Opinion articles provide independent perspectives on key community issues, separate from our newsroom reporting.

Letters to the Editor

Letter: Are Richland council candidates qualified?

Past and most recent resources support my opinion — the July 18 Richland City Council meeting, Tri-City Herald articles on Rachel and Little Badger roads issue, the Tri-Cities Voter’s Guide and League of Women Voters forum websites.

No candidates are being vetted against the needed basic qualifications — experience to oversee, evaluate and control the city manager and city staff.. The city manager is paid a six-figure income, spends $250 million of your taxes yearly through 11 departments and 505 staffers (31 for her office), is not voted on, nor held responsible by mayor/council members for creating citizen issues.

Frustrated mayor and council members take the blame for issues the staff and city laws foster (Rachel and Badger Mountain roads, Duportail bridge budget issues).

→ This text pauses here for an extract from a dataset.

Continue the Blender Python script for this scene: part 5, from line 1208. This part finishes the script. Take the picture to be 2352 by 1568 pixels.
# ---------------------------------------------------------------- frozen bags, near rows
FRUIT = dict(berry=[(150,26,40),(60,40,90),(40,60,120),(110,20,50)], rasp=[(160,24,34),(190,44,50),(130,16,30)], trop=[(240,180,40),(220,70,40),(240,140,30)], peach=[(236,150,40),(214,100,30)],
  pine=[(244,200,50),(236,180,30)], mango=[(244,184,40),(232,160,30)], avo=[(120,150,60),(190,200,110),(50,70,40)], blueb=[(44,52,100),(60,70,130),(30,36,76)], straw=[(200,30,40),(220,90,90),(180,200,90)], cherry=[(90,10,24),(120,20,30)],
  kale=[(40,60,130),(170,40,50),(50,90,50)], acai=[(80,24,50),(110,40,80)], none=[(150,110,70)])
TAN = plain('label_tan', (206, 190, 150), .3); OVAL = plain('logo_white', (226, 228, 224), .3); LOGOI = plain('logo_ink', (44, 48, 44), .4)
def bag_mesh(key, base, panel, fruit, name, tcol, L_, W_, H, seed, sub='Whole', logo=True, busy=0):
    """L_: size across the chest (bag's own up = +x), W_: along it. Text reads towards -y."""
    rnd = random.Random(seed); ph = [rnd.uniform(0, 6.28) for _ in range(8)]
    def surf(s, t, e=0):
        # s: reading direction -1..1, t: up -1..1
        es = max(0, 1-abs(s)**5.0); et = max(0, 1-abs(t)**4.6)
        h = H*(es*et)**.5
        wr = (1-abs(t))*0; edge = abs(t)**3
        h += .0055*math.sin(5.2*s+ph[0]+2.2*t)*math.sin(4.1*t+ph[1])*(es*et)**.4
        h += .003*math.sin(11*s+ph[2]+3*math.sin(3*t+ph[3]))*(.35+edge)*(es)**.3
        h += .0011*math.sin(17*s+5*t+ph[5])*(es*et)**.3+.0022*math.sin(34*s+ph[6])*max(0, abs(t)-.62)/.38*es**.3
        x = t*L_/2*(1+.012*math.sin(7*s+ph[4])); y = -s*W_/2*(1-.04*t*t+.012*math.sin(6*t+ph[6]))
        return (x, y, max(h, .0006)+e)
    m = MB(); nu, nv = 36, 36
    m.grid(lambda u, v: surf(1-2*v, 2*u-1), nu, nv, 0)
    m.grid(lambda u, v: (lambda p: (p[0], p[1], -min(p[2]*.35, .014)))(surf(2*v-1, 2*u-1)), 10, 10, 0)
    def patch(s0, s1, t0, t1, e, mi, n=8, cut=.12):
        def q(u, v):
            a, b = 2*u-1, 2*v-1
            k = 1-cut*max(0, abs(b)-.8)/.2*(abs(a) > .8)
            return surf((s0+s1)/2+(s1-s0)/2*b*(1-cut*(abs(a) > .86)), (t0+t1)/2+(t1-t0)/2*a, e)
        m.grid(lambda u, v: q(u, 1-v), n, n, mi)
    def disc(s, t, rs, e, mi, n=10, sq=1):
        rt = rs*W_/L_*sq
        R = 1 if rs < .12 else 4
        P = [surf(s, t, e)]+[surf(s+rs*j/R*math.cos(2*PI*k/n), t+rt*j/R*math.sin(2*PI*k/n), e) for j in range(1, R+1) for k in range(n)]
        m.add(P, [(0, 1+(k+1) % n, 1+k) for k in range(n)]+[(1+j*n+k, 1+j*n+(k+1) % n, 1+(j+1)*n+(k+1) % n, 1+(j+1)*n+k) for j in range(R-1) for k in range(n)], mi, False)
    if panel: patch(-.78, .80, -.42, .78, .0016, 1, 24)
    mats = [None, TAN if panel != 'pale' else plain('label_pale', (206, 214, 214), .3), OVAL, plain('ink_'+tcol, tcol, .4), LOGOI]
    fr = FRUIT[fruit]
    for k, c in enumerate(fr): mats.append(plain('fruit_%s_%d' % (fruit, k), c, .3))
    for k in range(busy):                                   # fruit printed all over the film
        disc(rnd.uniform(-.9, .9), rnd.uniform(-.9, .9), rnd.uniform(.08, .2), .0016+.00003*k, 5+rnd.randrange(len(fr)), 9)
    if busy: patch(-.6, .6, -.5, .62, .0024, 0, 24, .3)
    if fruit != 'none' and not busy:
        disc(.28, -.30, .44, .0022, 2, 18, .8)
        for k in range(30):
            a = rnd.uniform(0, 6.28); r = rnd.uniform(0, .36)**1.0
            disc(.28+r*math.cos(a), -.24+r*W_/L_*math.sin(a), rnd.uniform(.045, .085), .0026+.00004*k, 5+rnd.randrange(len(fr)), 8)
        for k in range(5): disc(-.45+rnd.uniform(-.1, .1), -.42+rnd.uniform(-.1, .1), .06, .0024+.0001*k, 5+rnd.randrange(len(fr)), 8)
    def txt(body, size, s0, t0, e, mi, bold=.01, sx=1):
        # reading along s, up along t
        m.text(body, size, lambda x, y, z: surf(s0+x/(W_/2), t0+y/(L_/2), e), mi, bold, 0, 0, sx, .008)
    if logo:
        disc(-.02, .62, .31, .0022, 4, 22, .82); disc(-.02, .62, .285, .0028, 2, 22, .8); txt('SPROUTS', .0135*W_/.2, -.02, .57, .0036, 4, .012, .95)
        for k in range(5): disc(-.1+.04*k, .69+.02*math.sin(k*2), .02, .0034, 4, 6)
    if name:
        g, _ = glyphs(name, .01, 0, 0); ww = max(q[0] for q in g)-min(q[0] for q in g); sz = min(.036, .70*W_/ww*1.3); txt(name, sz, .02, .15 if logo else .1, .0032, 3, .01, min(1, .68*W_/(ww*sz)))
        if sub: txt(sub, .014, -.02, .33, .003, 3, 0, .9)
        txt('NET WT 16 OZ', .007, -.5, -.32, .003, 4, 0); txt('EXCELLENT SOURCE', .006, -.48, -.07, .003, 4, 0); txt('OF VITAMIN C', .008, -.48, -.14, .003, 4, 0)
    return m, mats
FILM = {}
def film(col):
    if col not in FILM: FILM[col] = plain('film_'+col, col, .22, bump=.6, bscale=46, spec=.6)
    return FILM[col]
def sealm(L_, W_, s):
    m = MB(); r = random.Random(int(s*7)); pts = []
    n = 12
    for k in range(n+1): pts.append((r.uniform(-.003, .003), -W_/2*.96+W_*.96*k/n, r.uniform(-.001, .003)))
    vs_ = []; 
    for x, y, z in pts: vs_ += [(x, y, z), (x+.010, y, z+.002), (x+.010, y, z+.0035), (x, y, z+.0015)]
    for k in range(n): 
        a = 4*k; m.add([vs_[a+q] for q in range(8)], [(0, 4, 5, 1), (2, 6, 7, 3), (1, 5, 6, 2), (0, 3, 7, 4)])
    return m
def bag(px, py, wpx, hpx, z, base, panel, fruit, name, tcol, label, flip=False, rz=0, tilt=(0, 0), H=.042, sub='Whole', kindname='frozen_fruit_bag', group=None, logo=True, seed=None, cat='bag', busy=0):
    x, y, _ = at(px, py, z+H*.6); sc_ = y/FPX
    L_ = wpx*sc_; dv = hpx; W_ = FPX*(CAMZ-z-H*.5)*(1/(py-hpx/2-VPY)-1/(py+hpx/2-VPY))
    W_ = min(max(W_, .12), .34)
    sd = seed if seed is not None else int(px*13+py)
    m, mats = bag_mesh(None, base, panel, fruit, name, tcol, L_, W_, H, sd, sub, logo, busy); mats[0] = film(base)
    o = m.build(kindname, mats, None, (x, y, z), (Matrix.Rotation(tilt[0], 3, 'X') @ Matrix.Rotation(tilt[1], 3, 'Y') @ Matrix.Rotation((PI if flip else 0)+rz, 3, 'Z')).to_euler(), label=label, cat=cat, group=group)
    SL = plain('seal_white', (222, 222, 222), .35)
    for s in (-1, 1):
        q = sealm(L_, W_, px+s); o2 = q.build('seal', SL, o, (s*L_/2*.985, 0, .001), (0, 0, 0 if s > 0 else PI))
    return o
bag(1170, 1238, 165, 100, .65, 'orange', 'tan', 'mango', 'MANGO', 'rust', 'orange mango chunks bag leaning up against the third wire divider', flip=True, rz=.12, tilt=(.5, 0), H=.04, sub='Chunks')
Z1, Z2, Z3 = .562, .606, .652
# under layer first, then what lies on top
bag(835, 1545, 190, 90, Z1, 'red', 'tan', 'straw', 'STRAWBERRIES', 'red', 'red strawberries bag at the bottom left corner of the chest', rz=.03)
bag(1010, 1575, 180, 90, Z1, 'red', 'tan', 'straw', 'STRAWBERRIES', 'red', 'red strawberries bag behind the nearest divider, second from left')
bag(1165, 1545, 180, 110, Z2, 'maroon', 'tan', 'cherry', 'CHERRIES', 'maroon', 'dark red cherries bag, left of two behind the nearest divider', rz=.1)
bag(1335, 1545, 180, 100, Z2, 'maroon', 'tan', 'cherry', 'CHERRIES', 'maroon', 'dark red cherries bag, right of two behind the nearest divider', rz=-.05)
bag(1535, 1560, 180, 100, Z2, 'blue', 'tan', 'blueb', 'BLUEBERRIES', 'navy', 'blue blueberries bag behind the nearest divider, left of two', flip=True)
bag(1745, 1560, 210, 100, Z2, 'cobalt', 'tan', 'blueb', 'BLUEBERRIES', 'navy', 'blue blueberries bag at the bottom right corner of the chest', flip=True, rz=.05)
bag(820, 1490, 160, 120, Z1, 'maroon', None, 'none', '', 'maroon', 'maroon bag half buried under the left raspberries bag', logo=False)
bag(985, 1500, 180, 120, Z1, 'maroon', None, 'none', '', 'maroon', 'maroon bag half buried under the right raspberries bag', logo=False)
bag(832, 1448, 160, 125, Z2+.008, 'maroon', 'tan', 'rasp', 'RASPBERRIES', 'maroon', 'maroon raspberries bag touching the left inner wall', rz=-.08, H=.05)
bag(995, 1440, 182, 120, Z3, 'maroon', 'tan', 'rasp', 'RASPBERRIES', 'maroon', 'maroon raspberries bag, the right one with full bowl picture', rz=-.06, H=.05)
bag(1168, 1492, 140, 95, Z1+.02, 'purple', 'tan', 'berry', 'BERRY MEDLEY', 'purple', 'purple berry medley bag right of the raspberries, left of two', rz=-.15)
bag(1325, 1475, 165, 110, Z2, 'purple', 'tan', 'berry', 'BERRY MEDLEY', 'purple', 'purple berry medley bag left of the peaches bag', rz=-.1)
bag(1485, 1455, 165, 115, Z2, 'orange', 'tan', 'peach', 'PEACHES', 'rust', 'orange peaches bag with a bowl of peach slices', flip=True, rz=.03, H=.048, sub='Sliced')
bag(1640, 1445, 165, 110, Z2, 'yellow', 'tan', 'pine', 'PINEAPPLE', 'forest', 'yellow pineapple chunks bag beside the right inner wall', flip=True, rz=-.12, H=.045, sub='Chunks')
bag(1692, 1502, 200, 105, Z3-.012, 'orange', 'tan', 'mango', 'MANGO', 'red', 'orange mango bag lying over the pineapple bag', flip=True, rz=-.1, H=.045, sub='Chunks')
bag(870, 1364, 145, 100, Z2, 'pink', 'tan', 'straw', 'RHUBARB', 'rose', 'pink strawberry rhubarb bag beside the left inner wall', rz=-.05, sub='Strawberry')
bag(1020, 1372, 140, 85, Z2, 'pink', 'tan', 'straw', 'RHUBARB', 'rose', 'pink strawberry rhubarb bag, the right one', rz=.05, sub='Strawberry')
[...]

Council candidates should be experienced in one or more of the city’s functions, can work effectively as a team, will select qualified and trusted committee members, rely heavily on their committees to keep the City Council timely informed and advised on actions to be taken, and effectively listen to citizen needs.

Weak qualifications result in low voter turnout. Position are won by 20 percent of the registered voters and therefore have no mandate from the people.